Migliaia di rohingya in fuga dallo Stato birmano di Rakhine sono arrivati durante il fine settimana nei campi di accoglienza di Cox’s Bazar, nel sud del Bangladesh, dove la situazione sanitaria diventa di giorno in giorno più allarmante. I media di Dacca, dopo aver ricordato che dal 24 agosto scorso oltre 500.000 rifugiati hanno abbandonato la Birmania trasferendosi sul suolo bengalese, hanno segnalato che nelle ultime settimane il flusso si era progressivamente ridotto, ma che fra sabato e domenica le agenzie umanitarie hanno confermato che circa 20.000 rohingya sono giunti via mare o attraversando il fiume Naf a Cox’s Bazar.
Infine il quotidiano Dhaka Tribune scrive che da agosto vi sono stati almeno 28 naufragi di barconi con a bordo rifugiati rohingya che hanno causato la morte di quasi 200 persone, quasi tutte donne e bambini.
Diversi esponenti della comunità internazionale stanno lanciando appelli a favore della minoranza musulmana. L’ex segretario generale dell’Onu, Kofi Annan, ha chiesto al Consiglio di Sicurezza delle Nazioni Unite di spingere il governo birmano a permettere ai rifugiati di tornare a casa. Durante un incontro dell’organo Onu, Annan ha chiesto ai Quindici di approvare una risoluzione che “esorti il governo a fare davvero passi in avanti, e creare condizioni che permettano ai rifugiati di tornare a casa con dignità e sicurezza”. Francia e Gran Bretagna sono a favore di un’azione forte contro il governo birmano, ma non sono riusciti ad ottenere sino ad ora un risultato a causa dell’opposizione di Cina e Russia, che hanno potere di veto.

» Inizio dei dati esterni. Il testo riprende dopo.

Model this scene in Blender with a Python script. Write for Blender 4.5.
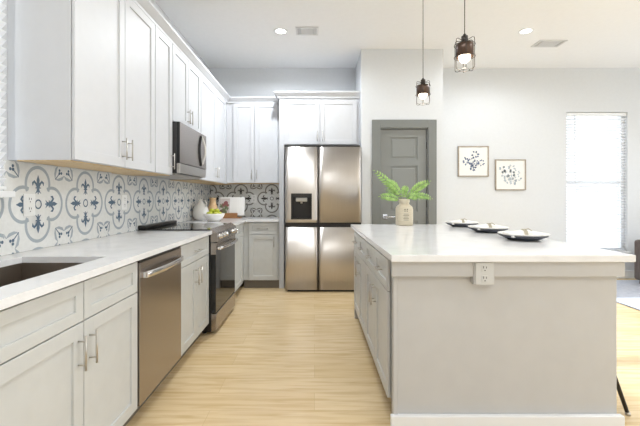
import bpy, bmesh, math, random
from mathutils import Vector, Matrix
random.seed(7)
PI = math.pi
for o in list(bpy.data.objects): bpy.data.objects.remove(o)
SC = bpy.context.scene
COL = SC.collection

# ------------------------------------------------------------------ camera, light, exposure
EYE = 1.206
cam_d = bpy.data.cameras.new('camera'); cam = bpy.data.objects.new('camera', cam_d); COL.objects.link(cam)
cam_d.sensor_width = 36; cam_d.lens = 36 * 360 / 640; cam_d.clip_start = 0.05
cam.location = (0, 0, EYE)
cam.rotation_euler = (PI / 2, 0, 0)
cam_d.shift_x = 5.5 / 640
cam_d.shift_y = -15.7 / 640
SC.camera = cam

W = bpy.data.worlds.new('overcast_sky'); SC.world = W; W.use_nodes = True
wn, wl = W.node_tree.nodes, W.node_tree.links
for n in list(wn): wn.remove(n)
tc = wn.new('ShaderNodeTexCoord'); sep = wn.new('ShaderNodeSeparateXYZ'); mr = wn.new('ShaderNodeMapRange')
rp = wn.new('ShaderNodeValToRGB'); bg = wn.new('ShaderNodeBackground'); wo = wn.new('ShaderNodeOutputWorld')
wl.new(tc.outputs['Generated'], sep.inputs[0]); wl.new(sep.outputs['Z'], mr.inputs[0]); wl.new(mr.outputs[0], rp.inputs[0])
mr.inputs[1].default_value = -0.1; mr.inputs[2].default_value = 1.0
rp.color_ramp.elements[0].color = (0.88, 0.94, 1.0, 1); rp.color_ramp.elements[1].color = (0.84, 0.91, 1.0, 1)
wl.new(rp.outputs[0], bg.inputs[0]); wl.new(bg.outputs[0], wo.inputs[0])
bg.inputs[1].default_value = 3.2
sun_d = bpy.data.lights.new('sun', 'SUN'); sun_d.energy = 7.5; sun_d.angle = 0.03; sun_d.color = (.84, .92, 1)
sun = bpy.data.objects.new('sun', sun_d); COL.objects.link(sun); sun.rotation_euler = Vector((-.86, -.02, -.48)).to_track_quat('-Z', 'Y').to_euler()

SC.view_settings.view_transform = 'Standard'; SC.view_settings.look = 'None'
SC.view_settings.gamma = 1.0; SC.view_settings.use_curve_mapping = False
SC.view_settings.exposure = -0.37

# ------------------------------------------------------------------ materials
def lin(c):
    c = c / 255
    return c / 12.92 if c <= 0.04045 else ((c + 0.055) / 1.055) ** 2.4
def rgb(r, g, b): return (lin(r), lin(g), lin(b), 1)
MATS = {}
def mat(name, col, rough=0.5, metal=0.0, spec=0.5, **kw):
    m = bpy.data.materials.new(name); m.use_nodes = True
    b = m.node_tree.nodes['Principled BSDF']
    b.inputs['Base Color'].default_value = col; b.inputs['Roughness'].default_value = rough
    b.inputs['Metallic'].default_value = metal; b.inputs['Specular IOR Level'].default_value = spec
    for k, v in kw.items(): b.inputs[k.replace('_', ' ')].default_value = v
    MATS[name] = m
    return m
def noise_col(m, c2, scale=(1, 1, 1), nscale=8, detail=4, lo=0.35, hi=0.7, bump=0.0, rough_var=None):
    """second colour mixed in by a procedural noise; optional bump"""
    nt = m.node_tree; b = nt.nodes['Principled BSDF']
    t = nt.nodes.new('ShaderNodeTexCoord'); mp = nt.nodes.new('ShaderNodeMapping'); n = nt.nodes.new('ShaderNodeTexNoise')
    r = nt.nodes.new('ShaderNodeMapRange'); mx = nt.nodes.new('ShaderNodeMix'); mx.data_type = 'RGBA'
    mp.inputs['Scale'].default_value = scale; n.inputs['Scale'].default_value = nscale; n.inputs['Detail'].default_value = detail
    r.inputs[1].default_value = lo; r.inputs[2].default_value = hi
    nt.links.new(t.outputs['Object'], mp.inputs[0]); nt.links.new(mp.outputs[0], n.inputs[0]); nt.links.new(n.outputs[0], r.inputs[0])
    nt.links.new(r.outputs[0], mx.inputs[0])
    mx.inputs[6].default_value = b.inputs['Base Color'].default_value; mx.inputs[7].default_value = c2
    nt.links.new(mx.outputs[2], b.inputs['Base Color'])
    if bump:
        bp = nt.nodes.new('ShaderNodeBump'); bp.inputs['Strength'].default_value = bump; bp.inputs['Distance'].default_value = 0.002
        nt.links.new(n.outputs[0], bp.inputs['Height']); nt.links.new(bp.outputs[0], b.inputs['Normal'])
    return m
M_wall = noise_col(mat('wall_paint', rgb(222, 224, 226), 0.7, spec=0.25), rgb(220, 222, 224), nscale=30)
M_ceil = noise_col(mat('ceiling_paint', rgb(245, 245, 245), 0.8, spec=0.2), rgb(243, 243, 243), nscale=25)
M_trim = mat('trim_paint', rgb(238, 239, 240), 0.4)
M_upper = noise_col(mat('white_cabinet_paint', rgb(214, 215, 218), 0.48, spec=0.3), rgb(212, 213, 216), nscale=14)
M_lower = noise_col(mat('pale_grey_cabinet_paint', rgb(207, 208, 206), 0.38, spec=0.4), rgb(203, 204, 202), nscale=14)
M_island = noise_col(mat('island_panel_paint', rgb(199, 198, 197), 0.42, spec=0.35), rgb(196, 195, 194), nscale=10)
M_trim_isl = mat('grey_outlet_plastic', rgb(206, 206, 204), 0.4)
M_quartz = noise_col(mat('white_quartz', rgb(240, 240, 241), 0.14, spec=0.5), rgb(232, 232, 233), nscale=9, detail=6, lo=0.45, hi=0.75)
M_dark = mat('toe_kick_dark', rgb(120, 112, 102), 0.6)
M_black = mat('black_enamel', rgb(22, 22, 23), 0.3)
M_glassblack = mat('black_glass', rgb(14, 14, 15), 0.05, spec=0.6)
M_maple = noise_col(mat('maple_underside', rgb(222, 195, 150), 0.5), rgb(205, 175, 128), scale=(8, 1, 8), nscale=6)
M_nickel = mat('brushed_nickel', rgb(196, 192, 186), 0.28, 1.0)
M_steel = noise_col(mat('stainless_steel', rgb(204, 198, 192), 0.36, 1.0), rgb(198, 192, 186), scale=(60, 60, 0.6), nscale=5)
MATS['stainless_steel'].node_tree.nodes['Principled BSDF'].inputs['Anisotropic'].default_value = 0.75
MATS['stainless_steel'].node_tree.nodes['Principled BSDF'].inputs['Anisotropic Rotation'].default_value = 0.25
M_steeld = mat('dark_steel', rgb(70, 69, 70), 0.45, 0.6)
M_mwsteel = mat('warm_brushed_steel', rgb(174, 166, 160), 0.27, 1.0)
M_sink = mat('sink_steel', rgb(146, 136, 126), 0.5, 1.0)
M_seam = mat('fridge_gasket', rgb(38, 34, 32), 0.5)
M_door = mat('grey_door_paint', rgb(134, 136, 133), 0.45)
M_casing = mat('grey_casing_paint', rgb(124, 126, 123), 0.45)
M_chrome = mat('chrome', rgb(225, 225, 228), 0.12, 1.0)
M_tile = noise_col(mat('glazed_tile', rgb(232, 232, 229), 0.22), rgb(225, 225, 222), nscale=40)
M_ringg = mat('tile_ring_window_tint', rgb(170, 178, 184), 0.22)  # bluish window light put into the left-wall glaze colours
M_fleur = mat('tile_fleur_window_tint', rgb(100, 118, 136), 0.22)  # ink shifted to blue for the same window light
M_ringb = mat('tile_taupe_glaze', rgb(142, 139, 133), 0.22)
M_fleurb = mat('tile_charcoal_glaze', rgb(78, 75, 72), 0.22)
M_outlet = mat('outlet_plastic', rgb(240, 240, 238), 0.35)
M_outface = mat('outlet_slot', rgb(60, 60, 60), 0.5)
M_bronze = mat('pendant_bronze', rgb(88, 70, 60), 0.4, 0.6)
M_wire = mat('cage_wire', rgb(62, 58, 55), 0.45, 0.7)
M_white = mat('white_ceramic', rgb(236, 233, 228), 0.35)
M_peach = noise_col(mat('peach_ceramic', rgb(226, 192, 150), 0.55), rgb(214, 176, 130), nscale=30)
M_apple = noise_col(mat('green_apple_skin', rgb(196, 200, 60), 0.35), rgb(168, 180, 44), nscale=20)
M_wood = noise_col(mat('stand_wood', rgb(176, 128, 84), 0.5), rgb(150, 104, 64), scale=(1, 10, 10), nscale=8)
M_paper = mat('paper', rgb(240, 238, 234), 0.7)
M_leaf = noise_col(mat('fern_leaf', rgb(160, 192, 108), 0.5), rgb(112, 154, 72), nscale=30)
MATS['fern_leaf'].node_tree.nodes['Principled BSDF'].inputs['Subsurface Weight'].default_value = 0.0
M_stem = mat('fern_stem', rgb(110, 130, 60), 0.6)
M_jar = noise_col(mat('sand_jar', rgb(214, 204, 182), 0.4), rgb(198, 186, 160), scale=(1, 1, 14), nscale=16, bump=0.3)
M_print = mat('jar_print', rgb(96, 88, 74), 0.6)
M_plate = mat('charcoal_stoneware', rgb(74, 76, 84), 0.35)
M_napkin = noise_col(mat('napkin_linen', rgb(240, 238, 234), 0.9), rgb(232, 230, 226), nscale=60, bump=0.2)
M_twine = mat('napkin_tie', rgb(186, 178, 160), 0.8)
M_frame = noise_col(mat('frame_oak', rgb(176, 164, 148), 0.5), rgb(160, 148, 132), nscale=30)
M_inkblue = mat('print_navy', rgb(92, 108, 140), 0.8)
M_inkgrey = mat('print_sage', rgb(184, 194, 202), 0.8)
M_vent = mat('vent_paint', rgb(222, 222, 222), 0.5)
M_ventd = mat('vent_shadow', rgb(190, 190, 190), 0.7)
M_legmetal = mat('stool_metal', rgb(58, 54, 50), 0.4, 0.6)
M_stoolseat = noise_col(mat('stool_fabric', rgb(120, 112, 104), 0.9), rgb(104, 96, 90), nscale=50)
M_chair = noise_col(mat('armchair_fabric', rgb(118, 106, 100), 0.9), rgb(84, 76, 74), scale=(6, 6, 0.6), nscale=8)
M_rug = noise_col(mat('rug_pile', rgb(206, 210, 220), 0.95), rgb(190, 195, 208), nscale=25)
M_siding = mat('house_siding', rgb(240, 240, 240), 0.8)
M_housewin = mat('house_window', rgb(206, 210, 214), 0.3)
M_ground = noise_col(mat('outside_ground', rgb(214, 212, 206), 0.95), rgb(204, 202, 196), nscale=6)

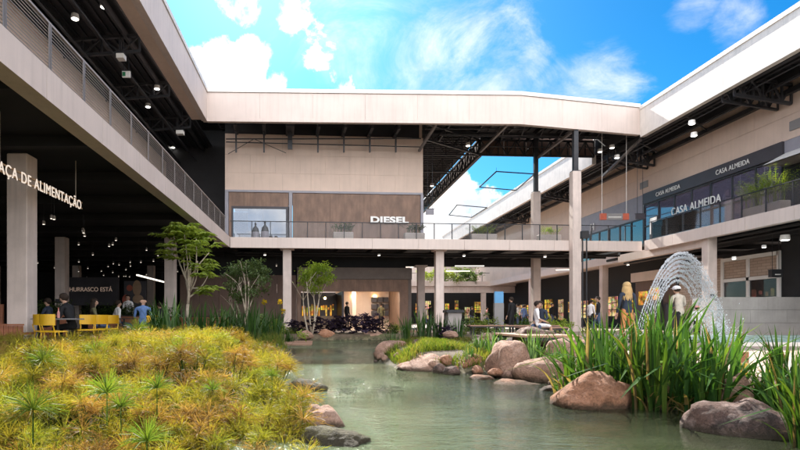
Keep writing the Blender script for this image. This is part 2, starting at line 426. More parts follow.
def dup(root, loc, rz, label=None, scale=None, children=None, group=None):
    """copy of a thing with copies of its parts and sub-parts"""
    r = root.copy(); COL.objects.link(r); r.location = loc; r.rotation_euler = (0, 0, rz)
    if scale: r.scale = (scale,) * 3 if not hasattr(scale, '__len__') else scale
    if label: r['label'] = label
    if group: r['group'] = group
    if root.name not in KIDS:
        KIDS[root.name] = [(c, kids(c)) for c in kids(root)]
    for c, gs in KIDS[root.name]:
        d = c.copy(); COL.objects.link(d); d.parent = r
        for g in gs: e = g.copy(); COL.objects.link(e); e.parent = d
    return r
def text(name, body, mat, loc, rot, size, parent=None, ext=.03, off=0.0, sx=1.0, space=1.0, align='LEFT'):
    c = bpy.data.curves.new(name, 'FONT'); c.body = body; c.size = size; c.extrude = ext; c.offset = off; c.space_character = space
    c.align_x = align; c.materials.append(MATS[mat])
    o = bpy.data.objects.new(name, c); COL.objects.link(o)
    M = Matrix.Translation(Vector(loc)) @ Euler(rot).to_matrix().to_4x4() @ Matrix.Diagonal((sx, 1, 1, 1))
    if parent is not None:
        o.parent = parent; M = MW[parent.name].inverted() @ M
    o.matrix_local = M if parent is not None else M
    if parent is None: o.matrix_world = M
    # letters as plain mesh
    bpy.context.view_layer.update()
    me = bpy.data.meshes.new_from_object(o.evaluated_get(bpy.context.evaluated_depsgraph_get())); me.name = name
    L4 = o.matrix_local.copy(); bpy.data.objects.remove(o); bpy.data.curves.remove(c)
    o = bpy.data.objects.new(name, me); COL.objects.link(o)
    if parent is not None: o.parent = parent; o.matrix_local = L4
    else: o.matrix_world = M
    return o
SKY_V, CLOUD_V, EXPO, SUN_E = .225, 5.6, 2.52, 2.4
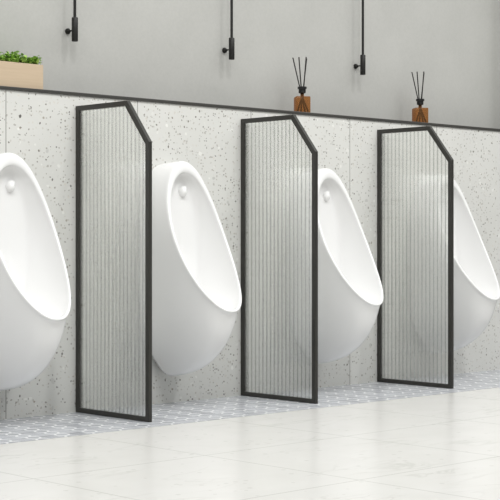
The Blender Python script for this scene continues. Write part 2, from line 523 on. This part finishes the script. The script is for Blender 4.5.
# ------------------------------------------------------------------ reed diffusers
def make_diffuser():
    root = empty('reed_diffuser')
    bm = bmesh.new(); s = .0335
    box(bm, -s, s, -s, s, 0, .076, .004)
    link('glass_bottle', bm, M_AMB, root, smooth=True, auto=40)
    bm = bmesh.new()
    lathe(bm, [(.0085, .0755), (.0085, .096)], 20)
    link('bottle_neck', bm, M_AMB, root, smooth=True)
    bm = bmesh.new()
    lathe(bm, [(0, .092), (.0145, .092), (.0165, .095), (.0165, .111), (.021, .1115), (.021, .121), (.0195, .122), (0, .122)], 28)
    link('cap', bm, M_CAP, root, smooth=True, auto=40)
    return root
diff = make_diffuser()
def add_reeds(root, tips):
    for base, neck, tip in tips:                       # leaning inside the bottle, then through the neck
        p0, p1, p2 = Vector(base), Vector(neck), Vector(tip)
        bm = bmesh.new(); rod(bm, p0, p1, .0038, 8); rod(bm, p1, p2, .0028, 8)
        link('reed', bm, M_REED, root, smooth=True, auto=40)
add_reeds(diff, [((.026, -.012, .006), (-.006, -.003, .094), (-.044, -.006, .254)),
                 ((.010, -.020, .006), (-.002, .004, .094), (-.014, .006, .258)),
                 ((-.024, -.014, .006), (.005, -.003, .094), (.018, -.004, .258)),
                 ((-.010, -.024, .006), (.004, .004, .094), (.022, .006, .252))])
DLAB = ['amber glass reed diffuser on the ledge above the middle screen',
        'amber glass reed diffuser on the ledge above the farthest screen, farther right']
d2 = clone(diff)
for k, o in enumerate((diff, d2)):
    o.location = ((1.319, .055, HS), (2.157, .055, HS))[k]
    o.rotation_euler = (0, 0, math.radians((-36, -34)[k]))
    tag(o, DLAB[k], 'reed diffuser', 'reed diffusers on the ledge')

# ------------------------------------------------------------------ planter box
pl = empty('planter_box', (-.153, .012, HS))
tag(pl, 'pale wooden planter box of low green plants on the ledge at the left edge', 'planter')
LX = .75
bm = bmesh.new()
hb, dp, t = .096, .105, .008
box(bm, -LX, 0, 0, t, 0, hb, .001); box(bm, -LX, 0, dp - t, dp, 0, hb, .001)
box(bm, -LX, -LX + t, t, dp - t, 0, hb); box(bm, -t, 0, t, dp - t, 0, hb); box(bm, -LX + t, -t, t, dp - t, 0, .01)
link('wooden_box', bm, M_WOOD, pl)
bm = bmesh.new(); box(bm, -LX + t, -t, t, dp - t, .012, hb - .012)
link('soil', bm, M_SOIL, pl)
bm = bmesh.new()
rnd = random.Random(3)
def leaf(bm, p, d, up, L, W):
    side = d.cross(up).normalized() * W
    a = bm.verts.new(p); b = bm.verts.new(p + d * L * .5 + side + up * L * .1); c = bm.verts.new(p + d * L); e = bm.verts.new(p + d * L * .5 - side + up * L * .1)
    m = bm.verts.new(p + d * L * .5)
    bm.faces.new((a, b, m)); bm.faces.new((b, c, m)); bm.faces.new((c, e, m)); bm.faces.new((e, a, m))
n = 190
for i in range(n):
    x = -.002 - (LX - .025) * i / n + rnd.uniform(-.003, .003)
    for q in range(4):
        y = rnd.uniform(.006, dp - .01)
        hgt = rnd.uniform(.010, .028) * (1 + .45 * math.sin(x * 61 + 1.5) + .35 * math.sin(x * 143))
        if rnd.random() < .12: hgt += .014
        base = Vector((x, y, hb - .012)); tip = base + Vector((rnd.uniform(-.006, .006), rnd.uniform(-.006, .006), .012 + hgt))
        rod(bm, base, tip, .0008, 4)
        for s in range(7):
            p = base.lerp(tip, .45 + .55 * s / 6)
            an = rnd.uniform(0, 6.28); el = rnd.uniform(.0, .9)
            d = Vector((math.cos(an) * math.cos(el), math.sin(an) * math.cos(el), math.sin(el)))
            leaf(bm, p, d, Vector((0, 0, 1)), rnd.uniform(.011, .019), rnd.uniform(.005, .008))
fo = link('foliage', bm, M_LEAF, pl)
for v in fo.data.vertices:
    v.co.x = min(v.co.x, .003)

# ------------------------------------------------------------------ light
wd = bpy.data.worlds.new('world'); sc.world = wd; wd.use_nodes = True
bg = wd.node_tree.nodes['Background']; bg.inputs[0].default_value = (1, 1, .985, 1); bg.inputs[1].default_value = .25
def area(name, loc, target, sx, sy, power, col=(1, 1, .98)):
    l = bpy.data.lights.new(name, 'AREA'); l.shape = 'RECTANGLE'; l.size = sx; l.size_y = sy; l.energy = power; l.color = col
    o = bpy.data.objects.new(name, l); COL.objects.link(o); o.location = loc
    o.rotation_euler = (Vector(target) - Vector(loc)).to_track_quat('-Z', 'Y').to_euler()
    return o
area('ceiling_panel_light', (.4, -1.9, 3.1), (.4, -1.8, 0), 8, 2.2, 165)
def sun(name, d, e, ang):
    l = bpy.data.lights.new(name, 'SUN'); l.energy = e; l.angle = math.radians(ang)
    o = bpy.data.objects.new(name, l); COL.objects.link(o); o.location = (1, -2, 3)
    o.rotation_euler = Vector(d).to_track_quat('-Z', 'Y').to_euler()
sun('key_light', (-.015, .05, -.07), .5, 4)
sun('second_light', (.027, .05, -.068), .5, 4)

Il Consiglio dell’Unione europea ha parlato di una situazione umanitaria “inaccettabile” che deve “cessare immediatamente”. I rappresentanti dei 27 hanno definito come “molto preoccupanti” le notizie sulle violenze nei confronti della minoranza Rohingya e hanno sottolineato che “è della massima importanza che i profughi possano fare ritorno in condizioni di sicurezza e dignità“. L’Ue, si legge in un documento del Consiglio, “ha lanciato un appello a tutte le parti affinché pongano immediatamente fine a tutte le violenze. Esorta l’esercito della Birmania a cessare le operazioni militari, a garantire la protezione di tutti i civili, senza discriminazioni e a rispettare pienamente il diritto internazionale dei diritti umani”.